Dataset section:
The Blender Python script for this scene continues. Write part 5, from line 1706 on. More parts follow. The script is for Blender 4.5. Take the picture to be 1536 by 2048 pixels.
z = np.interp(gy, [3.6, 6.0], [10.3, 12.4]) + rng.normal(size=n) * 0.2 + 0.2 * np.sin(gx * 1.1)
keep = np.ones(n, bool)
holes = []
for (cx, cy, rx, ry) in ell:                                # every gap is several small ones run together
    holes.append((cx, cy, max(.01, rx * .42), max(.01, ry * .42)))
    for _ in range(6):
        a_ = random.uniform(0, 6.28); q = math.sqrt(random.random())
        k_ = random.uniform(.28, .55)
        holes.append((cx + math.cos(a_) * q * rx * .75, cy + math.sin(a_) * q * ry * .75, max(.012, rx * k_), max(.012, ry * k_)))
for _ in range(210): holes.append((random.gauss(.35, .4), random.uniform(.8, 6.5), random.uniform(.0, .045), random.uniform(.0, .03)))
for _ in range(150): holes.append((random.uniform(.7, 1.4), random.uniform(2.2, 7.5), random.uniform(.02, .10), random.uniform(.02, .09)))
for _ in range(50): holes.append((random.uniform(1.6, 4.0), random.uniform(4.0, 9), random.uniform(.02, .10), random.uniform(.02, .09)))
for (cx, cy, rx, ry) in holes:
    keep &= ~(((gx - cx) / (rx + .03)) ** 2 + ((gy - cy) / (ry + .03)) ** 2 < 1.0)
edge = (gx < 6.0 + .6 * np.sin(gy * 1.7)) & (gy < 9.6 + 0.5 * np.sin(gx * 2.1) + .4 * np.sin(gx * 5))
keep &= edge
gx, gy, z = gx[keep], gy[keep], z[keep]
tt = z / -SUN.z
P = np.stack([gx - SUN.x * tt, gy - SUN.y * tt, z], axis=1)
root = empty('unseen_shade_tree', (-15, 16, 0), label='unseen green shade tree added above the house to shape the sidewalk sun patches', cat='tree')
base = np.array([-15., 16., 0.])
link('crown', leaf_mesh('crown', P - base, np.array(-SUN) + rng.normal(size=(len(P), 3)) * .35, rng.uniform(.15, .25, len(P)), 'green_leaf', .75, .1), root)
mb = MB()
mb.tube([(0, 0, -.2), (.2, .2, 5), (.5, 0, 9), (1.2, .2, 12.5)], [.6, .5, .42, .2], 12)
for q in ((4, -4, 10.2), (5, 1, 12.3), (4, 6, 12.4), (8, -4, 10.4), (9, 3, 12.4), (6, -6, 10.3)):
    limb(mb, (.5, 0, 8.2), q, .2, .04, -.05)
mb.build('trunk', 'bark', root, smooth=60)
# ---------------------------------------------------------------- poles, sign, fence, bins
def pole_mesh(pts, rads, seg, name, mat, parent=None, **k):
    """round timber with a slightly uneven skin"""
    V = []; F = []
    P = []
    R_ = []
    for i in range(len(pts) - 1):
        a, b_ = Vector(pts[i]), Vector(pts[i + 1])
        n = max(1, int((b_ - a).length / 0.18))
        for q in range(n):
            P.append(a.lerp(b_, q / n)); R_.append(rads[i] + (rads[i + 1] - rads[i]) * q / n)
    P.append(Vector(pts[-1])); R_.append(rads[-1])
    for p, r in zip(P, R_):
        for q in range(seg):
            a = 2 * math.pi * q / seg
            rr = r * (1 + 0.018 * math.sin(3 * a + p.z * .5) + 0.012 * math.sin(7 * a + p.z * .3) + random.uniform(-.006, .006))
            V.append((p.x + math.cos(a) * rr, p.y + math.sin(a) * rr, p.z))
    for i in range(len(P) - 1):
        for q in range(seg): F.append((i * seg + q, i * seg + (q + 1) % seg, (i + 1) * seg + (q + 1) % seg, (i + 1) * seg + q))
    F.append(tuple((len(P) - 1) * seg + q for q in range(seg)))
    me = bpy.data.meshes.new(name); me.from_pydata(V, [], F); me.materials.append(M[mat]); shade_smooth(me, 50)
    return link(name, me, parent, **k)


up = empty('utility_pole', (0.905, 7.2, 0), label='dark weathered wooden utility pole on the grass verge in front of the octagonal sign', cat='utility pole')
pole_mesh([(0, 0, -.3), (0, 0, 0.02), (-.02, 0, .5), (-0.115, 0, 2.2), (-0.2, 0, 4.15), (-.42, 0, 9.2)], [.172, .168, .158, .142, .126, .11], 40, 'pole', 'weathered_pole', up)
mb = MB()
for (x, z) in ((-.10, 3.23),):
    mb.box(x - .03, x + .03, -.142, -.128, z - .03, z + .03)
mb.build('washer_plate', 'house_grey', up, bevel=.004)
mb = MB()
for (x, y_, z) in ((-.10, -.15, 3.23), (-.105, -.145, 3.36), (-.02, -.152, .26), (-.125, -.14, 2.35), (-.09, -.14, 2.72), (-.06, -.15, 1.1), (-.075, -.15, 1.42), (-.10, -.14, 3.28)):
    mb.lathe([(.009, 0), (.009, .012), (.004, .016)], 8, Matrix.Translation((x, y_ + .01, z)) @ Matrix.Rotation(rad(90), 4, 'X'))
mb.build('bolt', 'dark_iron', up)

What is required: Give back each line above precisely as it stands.

Result for this task:
The Blender Python script for this scene continues. Write part 5, from line 1706 on. More parts follow. The script is for Blender 4.5. Take the picture to be 1536 by 2048 pixels.
z = np.interp(gy, [3.6, 6.0], [10.3, 12.4]) + rng.normal(size=n) * 0.2 + 0.2 * np.sin(gx * 1.1)
keep = np.ones(n, bool)
holes = []
for (cx, cy, rx, ry) in ell:                                # every gap is several small ones run together
    holes.append((cx, cy, max(.01, rx * .42), max(.01, ry * .42)))
    for _ in range(6):
        a_ = random.uniform(0, 6.28); q = math.sqrt(random.random())
        k_ = random.uniform(.28, .55)
        holes.append((cx + math.cos(a_) * q * rx * .75, cy + math.sin(a_) * q * ry * .75, max(.012, rx * k_), max(.012, ry * k_)))
for _ in range(210): holes.append((random.gauss(.35, .4), random.uniform(.8, 6.5), random.uniform(.0, .045), random.uniform(.0, .03)))
for _ in range(150): holes.append((random.uniform(.7, 1.4), random.uniform(2.2, 7.5), random.uniform(.02, .10), random.uniform(.02, .09)))
for _ in range(50): holes.append((random.uniform(1.6, 4.0), random.uniform(4.0, 9), random.uniform(.02, .10), random.uniform(.02, .09)))
for (cx, cy, rx, ry) in holes:
    keep &= ~(((gx - cx) / (rx + .03)) ** 2 + ((gy - cy) / (ry + .03)) ** 2 < 1.0)
edge = (gx < 6.0 + .6 * np.sin(gy * 1.7)) & (gy < 9.6 + 0.5 * np.sin(gx * 2.1) + .4 * np.sin(gx * 5))
keep &= edge
gx, gy, z = gx[keep], gy[keep], z[keep]
tt = z / -SUN.z
P = np.stack([gx - SUN.x * tt, gy - SUN.y * tt, z], axis=1)
root = empty('unseen_shade_tree', (-15, 16, 0), label='unseen green shade tree added above the house to shape the sidewalk sun patches', cat='tree')
base = np.array([-15., 16., 0.])
link('crown', leaf_mesh('crown', P - base, np.array(-SUN) + rng.normal(size=(len(P), 3)) * .35, rng.uniform(.15, .25, len(P)), 'green_leaf', .75, .1), root)
mb = MB()
mb.tube([(0, 0, -.2), (.2, .2, 5), (.5, 0, 9), (1.2, .2, 12.5)], [.6, .5, .42, .2], 12)
for q in ((4, -4, 10.2), (5, 1, 12.3), (4, 6, 12.4), (8, -4, 10.4), (9, 3, 12.4), (6, -6, 10.3)):
    limb(mb, (.5, 0, 8.2), q, .2, .04, -.05)
mb.build('trunk', 'bark', root, smooth=60)
# ---------------------------------------------------------------- poles, sign, fence, bins
def pole_mesh(pts, rads, seg, name, mat, parent=None, **k):
    """round timber with a slightly uneven skin"""
    V = []; F = []
    P = []
    R_ = []
    for i in range(len(pts) - 1):
        a, b_ = Vector(pts[i]), Vector(pts[i + 1])
        n = max(1, int((b_ - a).length / 0.18))
        for q in range(n):
            P.append(a.lerp(b_, q / n)); R_.append(rads[i] + (rads[i + 1] - rads[i]) * q / n)
    P.append(Vector(pts[-1])); R_.append(rads[-1])
    for p, r in zip(P, R_):
        for q in range(seg):
            a = 2 * math.pi * q / seg
            rr = r * (1 + 0.018 * math.sin(3 * a + p.z * .5) + 0.012 * math.sin(7 * a + p.z * .3) + random.uniform(-.006, .006))
            V.append((p.x + math.cos(a) * rr, p.y + math.sin(a) * rr, p.z))
    for i in range(len(P) - 1):
        for q in range(seg): F.append((i * seg + q, i * seg + (q + 1) % seg, (i + 1) * seg + (q + 1) % seg, (i + 1) * seg + q))
    F.append(tuple((len(P) - 1) * seg + q for q in range(seg)))
    me = bpy.data.meshes.new(name); me.from_pydata(V, [], F); me.materials.append(M[mat]); shade_smooth(me, 50)
    return link(name, me, parent, **k)


up = empty('utility_pole', (0.905, 7.2, 0), label='dark weathered wooden utility pole on the grass verge in front of the octagonal sign', cat='utility pole')
pole_mesh([(0, 0, -.3), (0, 0, 0.02), (-.02, 0, .5), (-0.115, 0, 2.2), (-0.2, 0, 4.15), (-.42, 0, 9.2)], [.172, .168, .158, .142, .126, .11], 40, 'pole', 'weathered_pole', up)
mb = MB()
for (x, z) in ((-.10, 3.23),):
    mb.box(x - .03, x + .03, -.142, -.128, z - .03, z + .03)
mb.build('washer_plate', 'house_grey', up, bevel=.004)
mb = MB()
for (x, y_, z) in ((-.10, -.15, 3.23), (-.105, -.145, 3.36), (-.02, -.152, .26), (-.125, -.14, 2.35), (-.09, -.14, 2.72), (-.06, -.15, 1.1), (-.075, -.15, 1.42), (-.10, -.14, 3.28)):
    mb.lathe([(.009, 0), (.009, .012), (.004, .016)], 8, Matrix.Translation((x, y_ + .01, z)) @ Matrix.Rotation(rad(90), 4, 'X'))
mb.build('bolt', 'dark_iron', up)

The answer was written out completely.